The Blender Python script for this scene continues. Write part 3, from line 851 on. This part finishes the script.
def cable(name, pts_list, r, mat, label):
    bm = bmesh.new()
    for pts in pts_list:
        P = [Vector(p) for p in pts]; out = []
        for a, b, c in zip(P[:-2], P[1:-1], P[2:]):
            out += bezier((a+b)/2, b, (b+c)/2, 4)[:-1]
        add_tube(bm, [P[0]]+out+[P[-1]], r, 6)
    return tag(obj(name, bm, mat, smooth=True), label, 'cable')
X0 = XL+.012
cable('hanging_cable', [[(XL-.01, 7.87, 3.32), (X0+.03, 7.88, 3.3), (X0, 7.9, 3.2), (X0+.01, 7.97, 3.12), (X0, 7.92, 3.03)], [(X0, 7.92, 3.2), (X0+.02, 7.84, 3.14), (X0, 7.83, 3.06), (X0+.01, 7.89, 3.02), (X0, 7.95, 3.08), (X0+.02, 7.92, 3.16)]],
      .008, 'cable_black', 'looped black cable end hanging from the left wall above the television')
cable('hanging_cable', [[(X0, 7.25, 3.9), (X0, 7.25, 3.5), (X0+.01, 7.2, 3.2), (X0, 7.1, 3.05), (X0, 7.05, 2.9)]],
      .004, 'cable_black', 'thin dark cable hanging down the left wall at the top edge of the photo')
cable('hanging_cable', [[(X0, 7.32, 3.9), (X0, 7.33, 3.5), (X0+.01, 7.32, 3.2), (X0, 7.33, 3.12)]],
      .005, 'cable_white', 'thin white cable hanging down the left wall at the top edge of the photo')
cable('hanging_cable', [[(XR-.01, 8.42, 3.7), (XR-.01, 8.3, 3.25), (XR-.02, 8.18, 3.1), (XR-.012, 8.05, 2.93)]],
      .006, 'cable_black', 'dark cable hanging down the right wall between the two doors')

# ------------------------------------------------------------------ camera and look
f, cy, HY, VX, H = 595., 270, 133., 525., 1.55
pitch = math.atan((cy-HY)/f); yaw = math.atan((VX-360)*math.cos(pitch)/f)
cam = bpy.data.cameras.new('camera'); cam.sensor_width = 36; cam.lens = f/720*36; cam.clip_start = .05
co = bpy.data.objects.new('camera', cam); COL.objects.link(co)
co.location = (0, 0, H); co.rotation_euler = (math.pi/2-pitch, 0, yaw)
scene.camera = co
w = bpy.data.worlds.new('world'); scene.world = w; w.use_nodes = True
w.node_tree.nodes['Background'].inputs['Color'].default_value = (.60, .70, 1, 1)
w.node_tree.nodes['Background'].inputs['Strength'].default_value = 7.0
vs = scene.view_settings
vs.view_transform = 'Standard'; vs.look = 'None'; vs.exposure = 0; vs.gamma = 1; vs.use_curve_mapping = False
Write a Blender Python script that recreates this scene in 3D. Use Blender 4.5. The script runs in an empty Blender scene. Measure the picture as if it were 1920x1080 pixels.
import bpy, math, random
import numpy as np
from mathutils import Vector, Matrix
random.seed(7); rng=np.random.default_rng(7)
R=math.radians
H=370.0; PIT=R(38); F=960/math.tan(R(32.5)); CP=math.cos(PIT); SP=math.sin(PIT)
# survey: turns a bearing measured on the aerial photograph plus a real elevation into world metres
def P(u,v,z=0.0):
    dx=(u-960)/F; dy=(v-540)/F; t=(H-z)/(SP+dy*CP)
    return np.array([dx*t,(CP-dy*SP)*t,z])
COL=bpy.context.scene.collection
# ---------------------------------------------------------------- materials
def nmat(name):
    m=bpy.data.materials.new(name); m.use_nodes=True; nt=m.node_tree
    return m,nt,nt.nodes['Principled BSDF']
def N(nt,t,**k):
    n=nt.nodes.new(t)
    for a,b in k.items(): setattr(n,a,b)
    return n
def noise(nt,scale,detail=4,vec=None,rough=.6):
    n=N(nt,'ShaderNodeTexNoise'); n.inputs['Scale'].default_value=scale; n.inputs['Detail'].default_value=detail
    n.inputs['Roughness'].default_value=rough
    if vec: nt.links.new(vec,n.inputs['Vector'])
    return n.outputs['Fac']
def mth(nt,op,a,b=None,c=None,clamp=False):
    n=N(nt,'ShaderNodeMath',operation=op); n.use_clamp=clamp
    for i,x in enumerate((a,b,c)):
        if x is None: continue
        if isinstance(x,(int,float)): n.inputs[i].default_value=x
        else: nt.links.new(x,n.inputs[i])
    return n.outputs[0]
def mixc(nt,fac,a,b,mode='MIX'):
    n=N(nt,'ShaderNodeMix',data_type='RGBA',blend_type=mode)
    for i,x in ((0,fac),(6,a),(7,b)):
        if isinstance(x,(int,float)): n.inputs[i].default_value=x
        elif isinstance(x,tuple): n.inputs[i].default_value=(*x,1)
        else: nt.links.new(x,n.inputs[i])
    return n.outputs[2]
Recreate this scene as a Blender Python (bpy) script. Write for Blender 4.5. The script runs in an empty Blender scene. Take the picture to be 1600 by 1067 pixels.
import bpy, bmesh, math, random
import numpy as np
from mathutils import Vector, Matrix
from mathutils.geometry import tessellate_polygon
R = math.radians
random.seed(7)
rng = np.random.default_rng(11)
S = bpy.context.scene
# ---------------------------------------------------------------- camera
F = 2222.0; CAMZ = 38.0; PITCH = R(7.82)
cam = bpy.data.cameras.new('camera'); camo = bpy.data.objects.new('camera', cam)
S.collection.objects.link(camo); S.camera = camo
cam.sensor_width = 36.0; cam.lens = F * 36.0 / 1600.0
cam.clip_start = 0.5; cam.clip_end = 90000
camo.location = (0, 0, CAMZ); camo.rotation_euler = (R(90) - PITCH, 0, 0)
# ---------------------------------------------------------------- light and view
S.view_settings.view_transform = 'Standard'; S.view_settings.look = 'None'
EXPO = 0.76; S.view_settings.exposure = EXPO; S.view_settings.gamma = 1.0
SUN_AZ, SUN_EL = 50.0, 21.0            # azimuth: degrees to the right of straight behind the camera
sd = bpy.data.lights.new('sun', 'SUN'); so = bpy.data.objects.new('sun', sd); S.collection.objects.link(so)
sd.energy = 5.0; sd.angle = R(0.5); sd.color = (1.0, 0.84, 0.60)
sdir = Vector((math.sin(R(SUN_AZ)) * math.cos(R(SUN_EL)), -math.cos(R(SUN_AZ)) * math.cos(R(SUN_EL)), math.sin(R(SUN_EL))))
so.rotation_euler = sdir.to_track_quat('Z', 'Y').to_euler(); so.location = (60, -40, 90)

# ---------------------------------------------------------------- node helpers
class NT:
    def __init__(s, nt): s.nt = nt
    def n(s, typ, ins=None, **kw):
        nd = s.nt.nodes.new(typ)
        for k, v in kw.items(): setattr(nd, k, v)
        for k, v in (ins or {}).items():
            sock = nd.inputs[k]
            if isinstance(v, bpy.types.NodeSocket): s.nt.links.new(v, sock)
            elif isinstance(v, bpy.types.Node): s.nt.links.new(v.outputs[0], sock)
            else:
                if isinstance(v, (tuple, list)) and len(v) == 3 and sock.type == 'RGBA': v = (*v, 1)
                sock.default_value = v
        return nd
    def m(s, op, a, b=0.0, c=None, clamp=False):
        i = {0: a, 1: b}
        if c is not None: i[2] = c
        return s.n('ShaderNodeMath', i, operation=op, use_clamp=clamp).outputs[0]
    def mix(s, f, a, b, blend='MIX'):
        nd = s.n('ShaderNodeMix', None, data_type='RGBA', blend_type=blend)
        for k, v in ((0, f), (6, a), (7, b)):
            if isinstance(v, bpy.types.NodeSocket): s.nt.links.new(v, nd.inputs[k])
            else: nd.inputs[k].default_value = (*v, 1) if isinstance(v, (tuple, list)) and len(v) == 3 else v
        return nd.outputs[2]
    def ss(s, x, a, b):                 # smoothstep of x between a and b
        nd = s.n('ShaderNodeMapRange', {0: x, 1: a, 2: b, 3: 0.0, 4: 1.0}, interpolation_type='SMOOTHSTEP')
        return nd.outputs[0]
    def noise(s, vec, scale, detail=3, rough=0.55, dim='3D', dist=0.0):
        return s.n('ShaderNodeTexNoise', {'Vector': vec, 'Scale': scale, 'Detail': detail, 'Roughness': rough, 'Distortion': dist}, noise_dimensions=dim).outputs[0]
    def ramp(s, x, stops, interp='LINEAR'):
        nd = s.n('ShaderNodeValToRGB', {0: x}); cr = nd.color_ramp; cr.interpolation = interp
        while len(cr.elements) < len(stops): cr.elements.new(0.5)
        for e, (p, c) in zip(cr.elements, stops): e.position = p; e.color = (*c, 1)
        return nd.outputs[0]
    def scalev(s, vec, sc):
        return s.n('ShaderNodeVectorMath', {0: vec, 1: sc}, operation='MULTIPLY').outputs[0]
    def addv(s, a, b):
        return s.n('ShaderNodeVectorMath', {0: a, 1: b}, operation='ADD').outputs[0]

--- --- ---

• _What you will do_:
Transcribe each line of the data above, unaltered, from the one where "Write a Blender" appears to the one where "return n.outputs[2]" appears, inclusive of both.

• _Response to this task_:
Write a Blender Python script that recreates this scene in 3D. Use Blender 4.5. The script runs in an empty Blender scene. Measure the picture as if it were 1920x1080 pixels.
import bpy, math, random
import numpy as np
from mathutils import Vector, Matrix
random.seed(7); rng=np.random.default_rng(7)
R=math.radians
H=370.0; PIT=R(38); F=960/math.tan(R(32.5)); CP=math.cos(PIT); SP=math.sin(PIT)
# survey: turns a bearing measured on the aerial photograph plus a real elevation into world metres
def P(u,v,z=0.0):
    dx=(u-960)/F; dy=(v-540)/F; t=(H-z)/(SP+dy*CP)
    return np.array([dx*t,(CP-dy*SP)*t,z])
COL=bpy.context.scene.collection
# ---------------------------------------------------------------- materials
def nmat(name):
    m=bpy.data.materials.new(name); m.use_nodes=True; nt=m.node_tree
    return m,nt,nt.nodes['Principled BSDF']
def N(nt,t,**k):
    n=nt.nodes.new(t)
    for a,b in k.items(): setattr(n,a,b)
    return n
def noise(nt,scale,detail=4,vec=None,rough=.6):
    n=N(nt,'ShaderNodeTexNoise'); n.inputs['Scale'].default_value=scale; n.inputs['Detail'].default_value=detail
    n.inputs['Roughness'].default_value=rough
    if vec: nt.links.new(vec,n.inputs['Vector'])
    return n.outputs['Fac']
def mth(nt,op,a,b=None,c=None,clamp=False):
    n=N(nt,'ShaderNodeMath',operation=op); n.use_clamp=clamp
    for i,x in enumerate((a,b,c)):
        if x is None: continue
        if isinstance(x,(int,float)): n.inputs[i].default_value=x
        else: nt.links.new(x,n.inputs[i])
    return n.outputs[0]
def mixc(nt,fac,a,b,mode='MIX'):
    n=N(nt,'ShaderNodeMix',data_type='RGBA',blend_type=mode)
    for i,x in ((0,fac),(6,a),(7,b)):
        if isinstance(x,(int,float)): n.inputs[i].default_value=x
        elif isinstance(x,tuple): n.inputs[i].default_value=(*x,1)
        else: nt.links.new(x,n.inputs[i])
    return n.outputs[2]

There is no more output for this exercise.